The energetic ninth grader would do anything to attract his teacher’s attention – positive or negative.

Sowers always liked Donald, describing him as “playful and jovial.” But she couldn’t figure out how to get him to stay in his seat and finish his work.

“We would have conversations – always amicable, always cheerful, always positive,” she says. “But it was never the response I wanted. I wanted him to say, ‘okay, Miss Sowers, I get it, I'll get it done. I can see that you care about this and I need to care too.’ But that never happened.”

Donald, who is now 43, says he was used to teachers letting him skate by.

“The system that I figured out was they kinda push you through,” he says,  adding that teachers gave passing grades to kids they didn’t how to deal with.

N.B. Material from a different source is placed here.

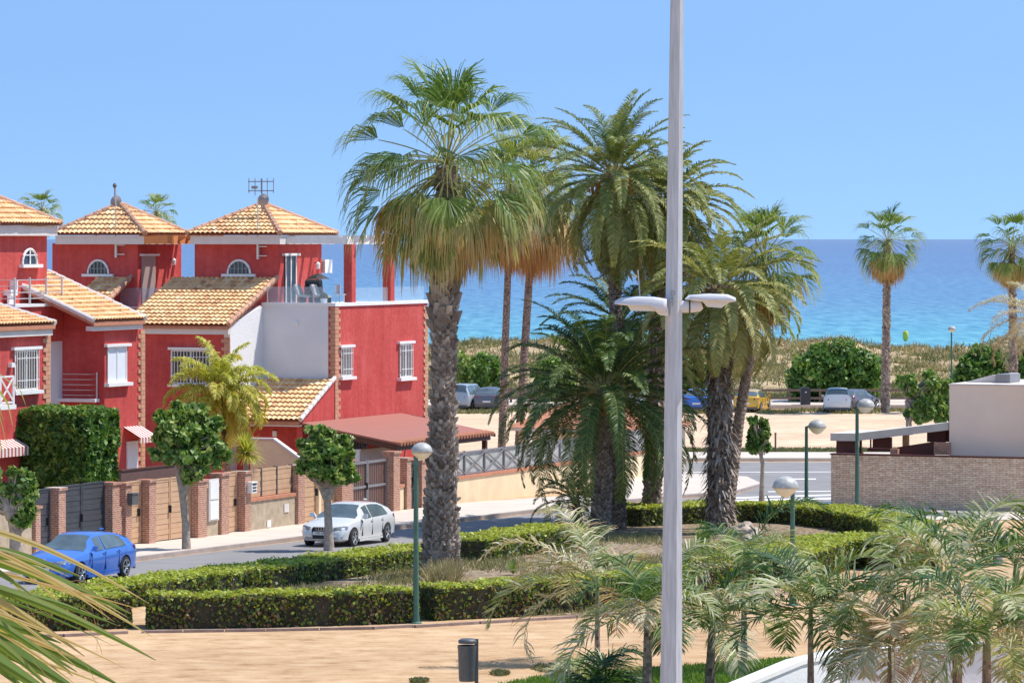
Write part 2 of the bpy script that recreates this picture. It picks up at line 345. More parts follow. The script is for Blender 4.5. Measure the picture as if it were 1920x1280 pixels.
# ------------------------------------------------------------------ the setting
def ground():
    ys = sorted(set([-200, 0, 60, 100]+[k for k, _ in GK if k > 0]+[500, 700, 1200])); xs = [-900, -300, -60, 0, 60, 300, 900]
    V = [(x, y, gz(y)) for y in ys for x in xs]; n = len(xs)
    F = [(j*n+i, j*n+i+1, (j+1)*n+i+1, (j+1)*n+i) for j in range(len(ys)-1) for i in range(n-1)]
    struct(MB().mesh(V, F).build('ground', 'sand'), 'sandy beige ground')
ground()
def sea():
    ys = [430, 900, 2000, 6000, 20000, 60000]; xs = [-30000, -3000, 0, 3000, 30000]
    V = [(x, y, -4) for y in ys for x in xs]; n = 5
    F = [(j*n+i, j*n+i+1, (j+1)*n+i+1, (j+1)*n+i) for j in range(len(ys)-1) for i in range(n-1)]
    o = MB().mesh(V, F).build('sea', 'sea'); struct(o, 'blue sea, turquoise near the shore')
sea()
def dunes():
    nx, ny = 420, 46; xs = np.linspace(-90, 90, nx); ys = np.linspace(284, 392, ny); V = []
    for y in ys:
        for x in xs:
            t = (y-284)/(345-284); prof = min(1, max(0, t))**1.3 if y < 345 else max(0, 1-(y-345)/47)
            px = 960+x/y*FPX
            cr = 1.25+.28*math.sin(px*.013+1.2)+.2*math.sin(px*.037)+.1*math.sin(px*.09+y*.3)
            if 1690 < px < 1800: cr -= .35*math.sin((px-1690)/110*math.pi)
            nz = .25*math.sin(x*.9+y*.35)+.18*math.sin(x*1.7-y*.6)+.12*math.sin(x*3.3+y*1.1)
            base = gz(y)-.08; V.append((x, y, base+prof*(cr+1.2+(gz(345)-base)*0)+prof*(1-prof)*2*nz+ (prof*nz*.25)))
    F = [(j*nx+i, j*nx+i+1, (j+1)*nx+i+1, (j+1)*nx+i) for j in range(ny-1) for i in range(nx-1)]
    o = MB().mesh(V, F).build('dunes', 'dune', smooth=True, angle=180); struct(o, 'low sand dunes grown over with dry scrub')
    V = np.array(V); return V
DV = dunes()
sheet('street', GP([(-150, 1099), (260, 1052), (560, 1014), (965, 967), (1120, 949), (1290, 934), (1376, 928), (1430, 912), (1400, 899), (1281, 891), (1050, 890), (1050, 866), (1900, 866), (1900, 905), (1560, 945), (1480, 975), (1200, 985), (960, 1000), (620, 1045), (300, 1100), (-150, 1150)]), .004, 'asphalt', label='grey asphalt street between the garden and the houses')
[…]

When his school year with Ms. Sowers came to an end, he expected Sowers to do the same thing: pass him on. Instead, she pulled him aside and told him he’d failed the course.

“If I gave him a passing grade, he was going to know that wasn’t real,” she says. “I had to be authentic.”

It wasn’t easy. Sowers had grown close to Donald, and had seen his potential.

“I felt like I failed him,” she says.

Sowers’ action left a lasting impression on Donald.

“I had to walk out of that room knowing that this lady has given me every opportunity and I just threw it away,” he remembers.

Sowers and Donald stayed in touch for the rest of his high school years. But the teacher always worried he resented her for the failing grade. So when she saw him, ten years later, stroll through the door of the Taco Bell where she was eating lunch, dressed in a white naval uniform and sporting his signature grin, she wondered if he’d come to tell her off.

But he’d come to say something else entirely. Donald thanked his old teacher.

“You held my feet to the fire and you didn’t let me slide by,” she recalls him saying. “I was shocked.”

Failing her class was a turning point for Donald, it turned out. It had such a profound effect on his life  that he’d felt compelled to track Sowers down all those years later to tell her.

“I’m still making up for that day,” he says, noting that it motivated him to work much harder.

Since graduating high school, Donald has served in the military, spent time building churches in Africa, and operated his own farm.

He says that failing Sowers’ class wouldn’t have had the same transformative effect if she hadn’t shown him so clearly that she cared about him, and allowed him to show it back.

“It wasn’t the grade,” he says. “It was the fact that I let someone down that I had now started caring about.”

Sowers says that’s also the lesson she draws from teaching Donald: if a truly teacher cares for her students and lets them know, even the toughest moments can turn into chances for growth.